» **GIVEN TASK**
Repeat exactly what appears from the opening line of the listing to the line with "9.232, .148, 1.412)), M['cab'], cup, bevel=0.003)", inclusive.

» **DATA PROVIDED**
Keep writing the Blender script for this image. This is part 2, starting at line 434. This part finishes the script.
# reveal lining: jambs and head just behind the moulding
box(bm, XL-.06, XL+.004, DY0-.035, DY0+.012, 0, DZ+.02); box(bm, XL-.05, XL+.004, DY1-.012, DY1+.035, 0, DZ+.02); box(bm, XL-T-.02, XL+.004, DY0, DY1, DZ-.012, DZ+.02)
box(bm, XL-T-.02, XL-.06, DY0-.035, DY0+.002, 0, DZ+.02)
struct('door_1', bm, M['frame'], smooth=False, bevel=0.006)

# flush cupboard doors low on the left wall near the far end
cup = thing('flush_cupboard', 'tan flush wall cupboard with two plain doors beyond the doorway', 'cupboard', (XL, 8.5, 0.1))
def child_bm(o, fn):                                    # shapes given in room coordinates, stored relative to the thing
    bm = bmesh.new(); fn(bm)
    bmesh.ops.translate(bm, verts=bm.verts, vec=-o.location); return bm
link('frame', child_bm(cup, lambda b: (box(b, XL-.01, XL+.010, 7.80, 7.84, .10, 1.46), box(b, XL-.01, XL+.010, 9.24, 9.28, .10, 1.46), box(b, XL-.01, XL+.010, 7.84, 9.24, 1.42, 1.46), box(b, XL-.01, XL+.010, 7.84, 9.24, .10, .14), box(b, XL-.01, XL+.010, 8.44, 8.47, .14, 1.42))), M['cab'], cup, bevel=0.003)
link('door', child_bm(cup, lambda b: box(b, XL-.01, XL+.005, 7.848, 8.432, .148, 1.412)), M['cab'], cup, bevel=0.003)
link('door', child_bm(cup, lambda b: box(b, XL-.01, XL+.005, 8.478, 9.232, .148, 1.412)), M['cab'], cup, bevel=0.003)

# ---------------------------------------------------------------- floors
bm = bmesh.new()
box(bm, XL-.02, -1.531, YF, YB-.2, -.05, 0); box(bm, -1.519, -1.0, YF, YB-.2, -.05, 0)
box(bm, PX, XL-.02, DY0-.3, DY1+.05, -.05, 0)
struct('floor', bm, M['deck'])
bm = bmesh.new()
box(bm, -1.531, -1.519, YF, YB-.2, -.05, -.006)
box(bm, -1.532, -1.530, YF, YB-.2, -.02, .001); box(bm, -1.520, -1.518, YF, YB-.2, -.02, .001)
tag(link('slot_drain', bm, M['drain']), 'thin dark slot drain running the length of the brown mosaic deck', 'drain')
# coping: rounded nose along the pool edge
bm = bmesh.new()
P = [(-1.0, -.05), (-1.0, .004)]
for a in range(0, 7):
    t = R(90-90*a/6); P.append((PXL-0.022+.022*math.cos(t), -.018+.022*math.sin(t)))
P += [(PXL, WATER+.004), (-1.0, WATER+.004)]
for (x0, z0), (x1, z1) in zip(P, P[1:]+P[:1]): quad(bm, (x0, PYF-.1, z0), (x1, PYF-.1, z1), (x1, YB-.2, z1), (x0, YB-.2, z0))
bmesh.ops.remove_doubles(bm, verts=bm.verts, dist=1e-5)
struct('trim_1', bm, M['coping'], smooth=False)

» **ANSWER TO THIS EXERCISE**
Keep writing the Blender script for this image. This is part 2, starting at line 434. This part finishes the script.
# reveal lining: jambs and head just behind the moulding
box(bm, XL-.06, XL+.004, DY0-.035, DY0+.012, 0, DZ+.02); box(bm, XL-.05, XL+.004, DY1-.012, DY1+.035, 0, DZ+.02); box(bm, XL-T-.02, XL+.004, DY0, DY1, DZ-.012, DZ+.02)
box(bm, XL-T-.02, XL-.06, DY0-.035, DY0+.002, 0, DZ+.02)
struct('door_1', bm, M['frame'], smooth=False, bevel=0.006)

# flush cupboard doors low on the left wall near the far end
cup = thing('flush_cupboard', 'tan flush wall cupboard with two plain doors beyond the doorway', 'cupboard', (XL, 8.5, 0.1))
def child_bm(o, fn):                                    # shapes given in room coordinates, stored relative to the thing
    bm = bmesh.new(); fn(bm)
    bmesh.ops.translate(bm, verts=bm.verts, vec=-o.location); return bm
link('frame', child_bm(cup, lambda b: (box(b, XL-.01, XL+.010, 7.80, 7.84, .10, 1.46), box(b, XL-.01, XL+.010, 9.24, 9.28, .10, 1.46), box(b, XL-.01, XL+.010, 7.84, 9.24, 1.42, 1.46), box(b, XL-.01, XL+.010, 7.84, 9.24, .10, .14), box(b, XL-.01, XL+.010, 8.44, 8.47, .14, 1.42))), M['cab'], cup, bevel=0.003)
link('door', child_bm(cup, lambda b: box(b, XL-.01, XL+.005, 7.848, 8.432, .148, 1.412)), M['cab'], cup, bevel=0.003)
link('door', child_bm(cup, lambda b: box(b, XL-.01, XL+.005, 8.478, 9.232, .148, 1.412)), M['cab'], cup, bevel=0.003)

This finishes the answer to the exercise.